There I saw one I knew, and stopped him, crying: “Stetson!
“You who were with me in the ships at Mylae!
“That corpse you planted last year in your garden,
“Has it begun to sprout? Will it bloom this year?
“Or has the sudden frost disturbed its bed?

This being, of course, a near translation of Dante’s Inferno— specifically the third canto, wherein the poet beholds the antechamber of Hell and the penance of the uncommitted, who chose neither good nor evil. These are, perhaps, the most unquiet of the Inferno’s myriad dead: they suffer in neither damnation nor salvation, fates unresolved, sins unpunished & virtues unrewarded. In such unquietness, corpses buried become corpses planted, and they bloom back into shadowed un-life if given half a chance.

I said earlier that I noticed a certain ritualism to Catullus 101. That’s still true, I think, four years and several burials later. Grief is many things, but perhaps above all it is difficult to express in words: I often feel it’s just too large. Describing what it feels like to lose the one you love is a task on the order of describing the ocean to someone who has never been to the seashore. The roar of the waves, the smell of the surf, the color of the breakers— and over all else the enormity of it, the vast expanse of salty oblivion stretching out to the horizon.

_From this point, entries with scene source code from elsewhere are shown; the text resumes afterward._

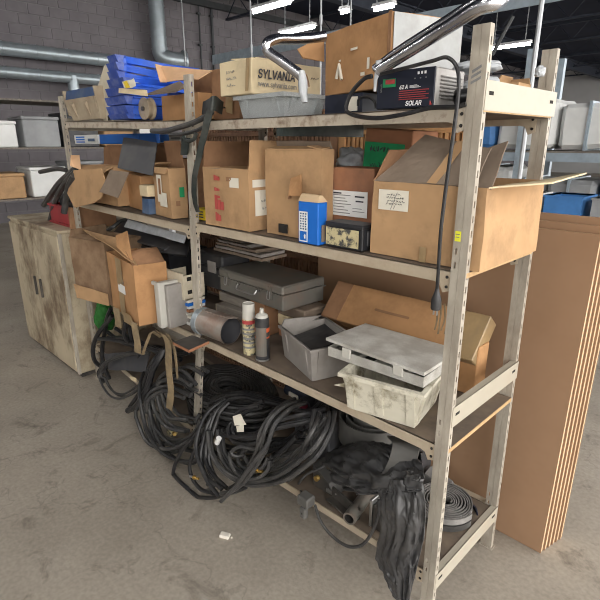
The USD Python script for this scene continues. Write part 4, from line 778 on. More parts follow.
# white trays, beige housing and leaflets at the middle post
P, w, d, h, rz = fit((162, 329), (155, 324.5), Z3, 284)
pt = Thing('white_tray', 'white plastic trays standing on edge left of the middle post', 'tray', P)
pt.part('tray', bx(-.03, .0, .0, .20, 0, h, .004), 'plastic_white'); pt.part('tray', bx(-.055, -.033, .006, .2, 0, h * .98, .004), 'plastic_white'); pt.part('lip', bx(-.058, .003, -.004, .01, h - .012, h + .004), 'plastic_white')
pt.part('tray', bx(.003, .030, .03, .18, 0, h * .95, .003), 'plastic_grey')
Pl_ = np.array([at(189, 331, y=.04)[0], .045, Z3]); wl_ = Pl_[0] - at(176, 328, y=.04)[0]
for k in range(8):
    hh2 = .014
    single('leaflet_pack', ['lowest leaflet pack of the pile left of the middle post', 'second leaflet pack from the bottom of the pile', 'third leaflet pack from the bottom of the pile', 'fourth leaflet pack from the bottom of the pile', 'fifth leaflet pack, with a red-brown edge', 'sixth leaflet pack of the pile', 'seventh leaflet pack, with a bright blue edge', 'topmost leaflet pack of the pile under the beige housing'][k], 'leaflets', wob(bx(Pl_[0] - wl_ + .004 * (k % 3), Pl_[0] - .006 * (k % 2), Pl_[1] + .004 * (k % 3), Pl_[1] + .105, Z3 + .0165 * k, Z3 + .0165 * k + .013), .0012, 9, k, .05), ['paper_white', 'plastic_grey', 'paper', 'plastic_white', 'card_red', 'paper_white', 'blue_print', 'paper'][k], False, 'leaflet packs')
Zb = Z3 + .0165 * 8 + .002
Ph = np.array([at(185, 303, y=.035)[0], .035, Zb]); wh_ = Ph[0] - at(167.5, 297, y=.035)[0]; hh_ = height_at(Ph, 275) - Zb
bh = Thing('beige_housing', 'open beige metal housing resting on the leaflet packs by the middle post', 'housing', Ph)
bh.part('front', bx(-wh_, 0, -.003, 0, 0, hh_), 'cream_panel'); bh.part('side', bx(-.003, 0, 0, .12, 0, hh_ * .95), 'cream_panel'); bh.part('bottom', bx(-wh_, 0, 0, .12, 0, .003), 'cream_panel')
bh.part('top_lip', bx(-wh_, 0, -.003, .01, hh_, hh_ + .003), 'cream_panel'); bh.part('side', bx(-wh_, -wh_ + .003, 0, .12, 0, hh_ * .95), 'cream_panel')
for z in (.2, .72): bh.part('slot', bx(.0002, .0012, .02, .045, hh_ * z, hh_ * z + .02), 'slot')

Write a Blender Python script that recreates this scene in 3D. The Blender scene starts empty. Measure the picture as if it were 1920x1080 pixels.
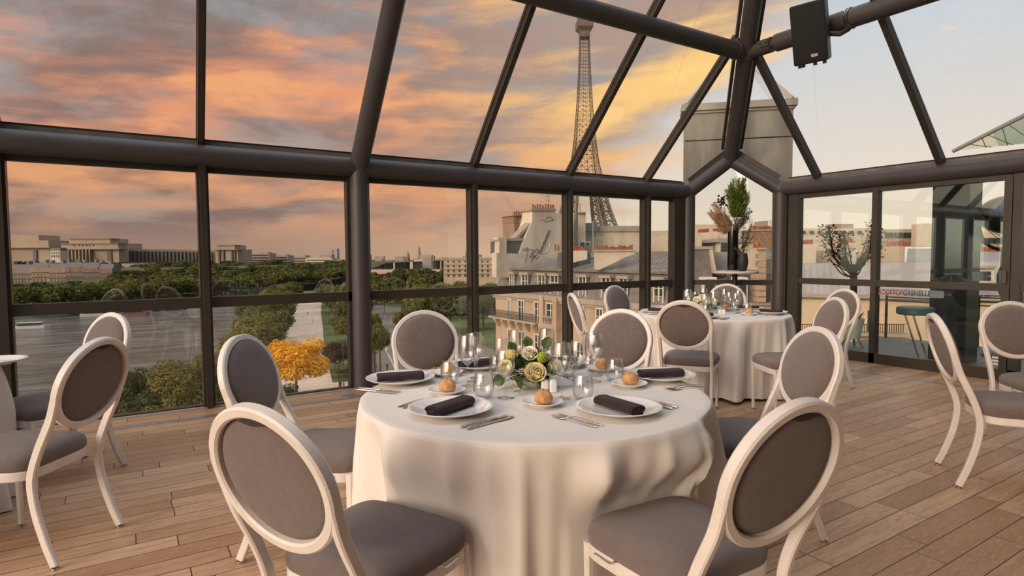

So we ritualize. We find language to express the inexpressible, conventions and shorthand but language nonetheless; we constrain our griefs and in so doing we find a kind of comfort, because we are not the first people to use this language, and so we are not the first people to suffer the indescribable. Catullus did not invent the concept of funeral rites. To draw again on the inimitable Anne Carson, this time from Antigonick:

“how is a Greek chorus like a lawyer
they’re both in the business of searching for a precedent
finding an analogy
locating a prior example
so as to be able to say
this terrible thing we’re witnessing now is
not unique you know it happened before
or something much like it
we’re not at a loss how to think about this
we’re not without guidance
there is a pattern
we can find an historically parallel case
and file it away under
ANTIGONE BURIED ALIVE FRIDAY AFTERNOON
COMPARE CASE HISTORIES 7, 17 AND 49
now I could dig up those case histories
tell you about Danaos and Lykourgos and the sons of Phineus
people locked up in a room or a cave or their own dark mind
it wouldn’t help you
it doesn’t help me
it’s Friday afternoon
there goes Antigone to be buried alive”

It does help, though, or else why would we do it? We cannot live as the uncommitted; leave a burial unfinished and the corpse we buried last year will, sooner or later, begin to bloom. Grief, if unchecked, quickly becomes necromantic. Perhaps it is true that we can never be rid of our dead— that in their absence they live forever, the shadow of a body rotted to dust or burnt to ash— but there are things we can do to ensure that, if nothing else, the dead do not follow us when we turn back to cross the river home.